Which brings to mind the last time I went through the McDonald’s drive thru for a $1.39, 550-calorie double cheeseburger.


Being environmentally conscious, I opted to shut the car off while stuck in a painfully slow line of vehicles, and sat there for at least 4-5 minutes saving fuel and carbon emissions from killing the planet.
Despite my concerns for clean air, I’m not sure I’d do that again.
Frankly, I can live without those cheap, terribly fattening double cheeseburgers, if it comes to that.
But I can’t live without my coffee and the regular trips to local restaurants that cater to my addiction.
And I know a move is afoot to ban people out there from taking advantage of drive thru windows, and put their foot down on businesses that have customers lined up in idling cars for their products.
If we’re actually serious about the protecting the environment, then we need solutions that make sense, not the tokenism that such a ban would smell of in our car-dependent society.

It all makes me believe that the push for alternative forms of transportation and education about the impacts that our car-dependent way of life has on our health, is the most important factor in reducing carbon emissions from vehicles.

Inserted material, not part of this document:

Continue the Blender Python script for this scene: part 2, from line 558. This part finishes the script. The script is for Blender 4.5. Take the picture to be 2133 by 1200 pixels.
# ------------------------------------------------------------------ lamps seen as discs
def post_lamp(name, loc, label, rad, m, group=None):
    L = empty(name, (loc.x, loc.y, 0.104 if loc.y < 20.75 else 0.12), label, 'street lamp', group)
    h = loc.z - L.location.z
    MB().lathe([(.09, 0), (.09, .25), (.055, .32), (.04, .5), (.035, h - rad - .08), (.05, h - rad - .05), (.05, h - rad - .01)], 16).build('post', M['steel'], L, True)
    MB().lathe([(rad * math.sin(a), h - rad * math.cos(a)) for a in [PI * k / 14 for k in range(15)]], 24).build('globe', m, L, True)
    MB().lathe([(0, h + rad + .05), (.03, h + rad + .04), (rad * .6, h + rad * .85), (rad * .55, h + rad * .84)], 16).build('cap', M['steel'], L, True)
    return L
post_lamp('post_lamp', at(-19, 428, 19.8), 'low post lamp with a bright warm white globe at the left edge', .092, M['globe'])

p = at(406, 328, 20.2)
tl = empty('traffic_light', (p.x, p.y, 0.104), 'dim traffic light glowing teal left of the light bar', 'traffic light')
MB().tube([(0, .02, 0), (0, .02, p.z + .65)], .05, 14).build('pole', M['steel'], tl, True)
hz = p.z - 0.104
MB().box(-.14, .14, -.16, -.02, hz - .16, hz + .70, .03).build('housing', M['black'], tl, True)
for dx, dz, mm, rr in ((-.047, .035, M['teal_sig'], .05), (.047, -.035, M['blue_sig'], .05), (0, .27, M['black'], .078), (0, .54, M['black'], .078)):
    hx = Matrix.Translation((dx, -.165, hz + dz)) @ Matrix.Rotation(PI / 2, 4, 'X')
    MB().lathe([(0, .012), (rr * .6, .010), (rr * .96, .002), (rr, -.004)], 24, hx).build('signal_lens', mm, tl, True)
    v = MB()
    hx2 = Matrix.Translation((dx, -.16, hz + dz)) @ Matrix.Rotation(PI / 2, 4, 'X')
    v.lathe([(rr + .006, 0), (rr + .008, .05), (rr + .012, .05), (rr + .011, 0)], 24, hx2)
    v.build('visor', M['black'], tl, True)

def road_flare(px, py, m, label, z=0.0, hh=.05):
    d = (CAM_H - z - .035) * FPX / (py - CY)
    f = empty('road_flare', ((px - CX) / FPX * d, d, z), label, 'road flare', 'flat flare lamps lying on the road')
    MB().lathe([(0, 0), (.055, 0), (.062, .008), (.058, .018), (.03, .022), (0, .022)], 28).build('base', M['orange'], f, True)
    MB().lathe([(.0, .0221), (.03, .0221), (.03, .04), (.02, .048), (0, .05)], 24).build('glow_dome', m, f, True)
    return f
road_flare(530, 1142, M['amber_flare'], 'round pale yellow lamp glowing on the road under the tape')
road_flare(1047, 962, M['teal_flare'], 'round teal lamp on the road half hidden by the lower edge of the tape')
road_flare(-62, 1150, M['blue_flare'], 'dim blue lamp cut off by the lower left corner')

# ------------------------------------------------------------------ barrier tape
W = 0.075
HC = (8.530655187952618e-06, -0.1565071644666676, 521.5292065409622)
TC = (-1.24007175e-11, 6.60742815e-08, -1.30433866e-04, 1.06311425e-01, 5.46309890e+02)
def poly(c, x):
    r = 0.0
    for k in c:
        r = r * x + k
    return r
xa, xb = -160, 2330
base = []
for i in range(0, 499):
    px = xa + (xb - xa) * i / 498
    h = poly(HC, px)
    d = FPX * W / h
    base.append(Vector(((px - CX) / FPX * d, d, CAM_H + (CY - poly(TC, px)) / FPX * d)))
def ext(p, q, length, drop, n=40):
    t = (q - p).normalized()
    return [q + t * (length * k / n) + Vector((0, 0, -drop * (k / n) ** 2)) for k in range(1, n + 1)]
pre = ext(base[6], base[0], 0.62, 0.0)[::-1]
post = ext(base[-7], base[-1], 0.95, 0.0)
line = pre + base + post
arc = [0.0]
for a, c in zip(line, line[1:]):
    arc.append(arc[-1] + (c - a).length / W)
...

It seems a bit odd to crackdown on someone idling for five minutes at the Tim Hortons drive thru on his way to work each day, when his environmentally-conscious neighbour, who doesn’t do such things, drives three or four hours to the cottage every weekend.
Those who had the foresight and business savvy to open drive thru windows didn’t create this monster we call carbon emissions.
It’s been towering over us ever since we created a world in which personal travel by fossil fuel powered contraptions is no longer the exception, but the norm.
And in most driveways, you can times that by two.